Tratado 45,2 (III,7,2) — Teorias platônicas que identificam a eternidade (MacKenna)

Eneada-III, 7, 2

2. What definition are we to give to Eternity?

Can it be identified with the (divine or) Intellectual Substance itself?

This would be like identifying Time with the Universe of Heavens and Earth – an opinion, it is true, which appears to have had its adherents. No doubt we conceive, we know, Eternity as something most august; most august, too, is the Intellectual Kind; and there is no possibility of saying that the one is more majestic than the other, since no such degrees can be asserted in the Above-World; there is therefore a certain excuse for the identification – all the more since the Intellectual Substance and Eternity have the one scope and content.
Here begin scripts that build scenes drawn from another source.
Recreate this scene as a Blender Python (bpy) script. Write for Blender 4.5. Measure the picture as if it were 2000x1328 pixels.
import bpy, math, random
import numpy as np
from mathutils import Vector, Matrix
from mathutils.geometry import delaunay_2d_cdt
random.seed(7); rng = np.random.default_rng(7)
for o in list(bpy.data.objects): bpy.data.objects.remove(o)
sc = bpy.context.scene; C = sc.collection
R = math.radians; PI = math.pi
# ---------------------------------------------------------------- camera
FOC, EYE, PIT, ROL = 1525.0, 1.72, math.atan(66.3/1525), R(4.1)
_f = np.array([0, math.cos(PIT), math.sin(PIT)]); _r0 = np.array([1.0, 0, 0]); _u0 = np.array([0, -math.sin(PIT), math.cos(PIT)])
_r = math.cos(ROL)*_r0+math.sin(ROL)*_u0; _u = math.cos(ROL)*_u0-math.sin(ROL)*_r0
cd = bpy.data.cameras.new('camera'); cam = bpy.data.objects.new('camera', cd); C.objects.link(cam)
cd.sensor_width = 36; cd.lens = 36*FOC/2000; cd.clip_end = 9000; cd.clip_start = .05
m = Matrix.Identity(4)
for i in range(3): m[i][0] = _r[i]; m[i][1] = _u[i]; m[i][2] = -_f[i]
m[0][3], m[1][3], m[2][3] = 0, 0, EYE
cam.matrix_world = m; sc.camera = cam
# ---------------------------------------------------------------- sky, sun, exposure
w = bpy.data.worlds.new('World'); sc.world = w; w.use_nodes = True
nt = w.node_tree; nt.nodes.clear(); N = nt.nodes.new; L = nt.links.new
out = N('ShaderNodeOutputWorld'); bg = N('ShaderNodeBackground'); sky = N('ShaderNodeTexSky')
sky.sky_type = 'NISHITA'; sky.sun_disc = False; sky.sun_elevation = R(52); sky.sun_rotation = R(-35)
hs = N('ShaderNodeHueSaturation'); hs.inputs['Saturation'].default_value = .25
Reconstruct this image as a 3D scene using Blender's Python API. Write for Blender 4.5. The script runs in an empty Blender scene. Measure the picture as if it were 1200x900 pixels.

Still; by the fact of representing the one as contained within the other, by making Eternity a predicate to the Intellectual Existents – “the Nature of the Exemplar,” we read, “is eternal” – we cancel the identification; Eternity becomes a separate thing, something surrounding that Nature or lying within it or present to it. And the majestic quality of both does not prove them identical: it might be transmitted from the one to the other. So, too, Eternity and the Divine Nature envelop the same entities, yes; but not in the same way: the Divine may be thought of as enveloping parts, Eternity as embracing its content in an unbroken whole, with no implication of part, but merely from the fact that all eternal things are so by conforming to it.

May we, perhaps, identify Eternity with Repose-There as Time has been identified with Movement-Here?

This would bring on the counter-question whether Eternity is presented to us as Repose in the general sense or as the Repose that envelops the Intellectual Essence.

On the first supposition we can no more talk of Repose being eternal than of Eternity being eternal: to be eternal is to participate in an outside thing, Eternity.

Further, if Eternity is Repose, what becomes of Eternal Movement, which, by this identification, would become a thing of Repose?

Again, the conception of Repose scarcely seems to include that of perpetuity – I am speaking of course not of perpetuity in the time-order (which might follow on absence of movement) but of that which we have in mind when we speak of Eternity.

If, on the other hand, Eternity is identified with the Repose of the divine Essence, all species outside of the divine are put outside of Eternity.

Besides, the conception of Eternity requires not merely Repose but also unity – and, in order to keep it distinct from Time, a unity including interval – but neither that unity nor that absence of interval enters into the conception of Repose as such.

Lastly, this unchangeable Repose in unity is a predicate asserted of Eternity, which, therefore, is not itself Repose, the absolute, but a participant in Repose.